■ DO THIS: Give again only the lines running from the one with "Reconstruct this image" through the one with "from mathutils import", inclusive. Omit every picture.

■ DATASET ENTRIES:
_____

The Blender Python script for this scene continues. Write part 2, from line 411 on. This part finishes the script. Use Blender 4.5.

_____

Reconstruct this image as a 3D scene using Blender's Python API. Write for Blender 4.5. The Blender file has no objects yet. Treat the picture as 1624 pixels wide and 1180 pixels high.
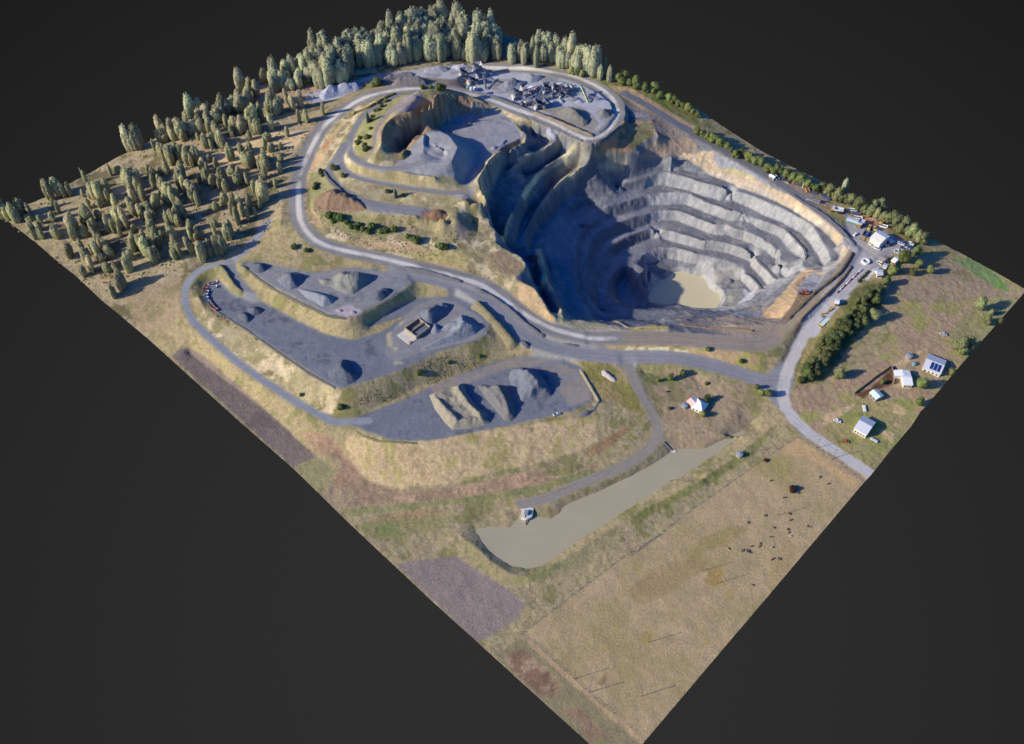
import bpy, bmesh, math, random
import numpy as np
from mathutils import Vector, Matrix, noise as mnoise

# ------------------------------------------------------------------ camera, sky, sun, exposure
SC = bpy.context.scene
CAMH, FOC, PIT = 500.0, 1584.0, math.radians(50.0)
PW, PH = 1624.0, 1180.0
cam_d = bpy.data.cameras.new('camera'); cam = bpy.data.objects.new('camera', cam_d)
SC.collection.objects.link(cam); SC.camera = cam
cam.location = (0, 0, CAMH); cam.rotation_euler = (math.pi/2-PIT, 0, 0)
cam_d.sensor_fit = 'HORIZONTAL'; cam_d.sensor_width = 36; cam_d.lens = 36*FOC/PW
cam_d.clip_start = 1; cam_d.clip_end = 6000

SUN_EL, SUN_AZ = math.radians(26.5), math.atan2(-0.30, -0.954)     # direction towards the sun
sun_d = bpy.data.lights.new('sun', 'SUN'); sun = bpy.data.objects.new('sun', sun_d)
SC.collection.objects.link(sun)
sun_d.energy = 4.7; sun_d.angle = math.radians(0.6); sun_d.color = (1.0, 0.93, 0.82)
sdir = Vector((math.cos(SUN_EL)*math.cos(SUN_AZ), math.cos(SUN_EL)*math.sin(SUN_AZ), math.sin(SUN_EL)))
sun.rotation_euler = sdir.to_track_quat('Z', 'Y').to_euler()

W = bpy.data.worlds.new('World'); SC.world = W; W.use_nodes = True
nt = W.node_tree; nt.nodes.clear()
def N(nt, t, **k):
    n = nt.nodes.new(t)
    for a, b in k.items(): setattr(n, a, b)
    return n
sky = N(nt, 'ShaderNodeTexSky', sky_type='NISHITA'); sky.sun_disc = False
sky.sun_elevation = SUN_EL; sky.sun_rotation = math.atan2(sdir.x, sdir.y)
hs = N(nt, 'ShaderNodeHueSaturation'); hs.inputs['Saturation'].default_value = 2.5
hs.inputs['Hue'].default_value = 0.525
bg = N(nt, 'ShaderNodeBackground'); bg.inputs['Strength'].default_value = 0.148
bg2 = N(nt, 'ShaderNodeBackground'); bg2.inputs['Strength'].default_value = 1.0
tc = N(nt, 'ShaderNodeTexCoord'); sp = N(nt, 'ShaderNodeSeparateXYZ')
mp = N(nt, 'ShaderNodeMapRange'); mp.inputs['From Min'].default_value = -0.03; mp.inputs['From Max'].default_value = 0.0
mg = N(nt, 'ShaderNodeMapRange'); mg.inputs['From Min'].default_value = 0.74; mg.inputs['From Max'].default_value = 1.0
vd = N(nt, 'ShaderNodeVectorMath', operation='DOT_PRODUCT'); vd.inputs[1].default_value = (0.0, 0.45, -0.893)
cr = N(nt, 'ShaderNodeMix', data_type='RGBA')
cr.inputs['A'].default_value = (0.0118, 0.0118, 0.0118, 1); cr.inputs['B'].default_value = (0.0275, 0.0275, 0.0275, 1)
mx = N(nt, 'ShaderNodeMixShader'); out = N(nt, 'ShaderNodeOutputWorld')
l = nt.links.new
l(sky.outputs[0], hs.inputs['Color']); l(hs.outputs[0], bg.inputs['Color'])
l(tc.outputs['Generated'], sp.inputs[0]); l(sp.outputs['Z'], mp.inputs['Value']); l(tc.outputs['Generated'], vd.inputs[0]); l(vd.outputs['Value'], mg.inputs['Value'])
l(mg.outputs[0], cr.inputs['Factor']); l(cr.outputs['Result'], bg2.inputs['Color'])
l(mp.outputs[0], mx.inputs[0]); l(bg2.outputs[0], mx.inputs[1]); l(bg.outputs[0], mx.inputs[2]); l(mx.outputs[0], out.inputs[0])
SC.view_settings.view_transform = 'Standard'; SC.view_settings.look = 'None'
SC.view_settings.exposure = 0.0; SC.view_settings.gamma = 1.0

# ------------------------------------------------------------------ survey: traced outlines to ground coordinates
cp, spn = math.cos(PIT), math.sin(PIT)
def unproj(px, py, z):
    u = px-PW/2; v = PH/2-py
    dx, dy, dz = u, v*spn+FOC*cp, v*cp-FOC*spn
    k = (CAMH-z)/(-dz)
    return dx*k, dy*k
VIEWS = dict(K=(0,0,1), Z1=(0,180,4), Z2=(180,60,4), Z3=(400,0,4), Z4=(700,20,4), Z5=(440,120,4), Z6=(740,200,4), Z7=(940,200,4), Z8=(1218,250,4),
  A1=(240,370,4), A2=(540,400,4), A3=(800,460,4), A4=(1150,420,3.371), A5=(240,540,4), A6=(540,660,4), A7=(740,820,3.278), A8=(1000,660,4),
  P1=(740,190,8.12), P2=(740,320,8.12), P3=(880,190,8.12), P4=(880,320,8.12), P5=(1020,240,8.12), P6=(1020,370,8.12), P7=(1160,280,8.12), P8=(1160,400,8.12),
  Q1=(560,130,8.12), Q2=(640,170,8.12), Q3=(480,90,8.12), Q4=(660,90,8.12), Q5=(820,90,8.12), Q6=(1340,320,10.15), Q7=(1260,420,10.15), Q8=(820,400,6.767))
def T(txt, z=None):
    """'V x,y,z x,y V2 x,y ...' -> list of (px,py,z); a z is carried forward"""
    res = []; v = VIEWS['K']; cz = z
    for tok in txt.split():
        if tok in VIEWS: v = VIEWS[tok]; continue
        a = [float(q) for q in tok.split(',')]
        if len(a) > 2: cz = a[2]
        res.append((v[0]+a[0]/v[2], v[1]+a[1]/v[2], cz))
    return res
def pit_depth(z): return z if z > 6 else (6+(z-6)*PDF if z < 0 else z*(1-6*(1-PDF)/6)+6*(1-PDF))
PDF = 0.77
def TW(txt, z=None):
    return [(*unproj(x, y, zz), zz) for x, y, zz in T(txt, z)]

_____

■ FINAL RESULT:
Reconstruct this image as a 3D scene using Blender's Python API. Write for Blender 4.5. The Blender file has no objects yet. Treat the picture as 1624 pixels wide and 1180 pixels high.
import bpy, bmesh, math, random
import numpy as np
from mathutils import Vector, Matrix, noise as mnoise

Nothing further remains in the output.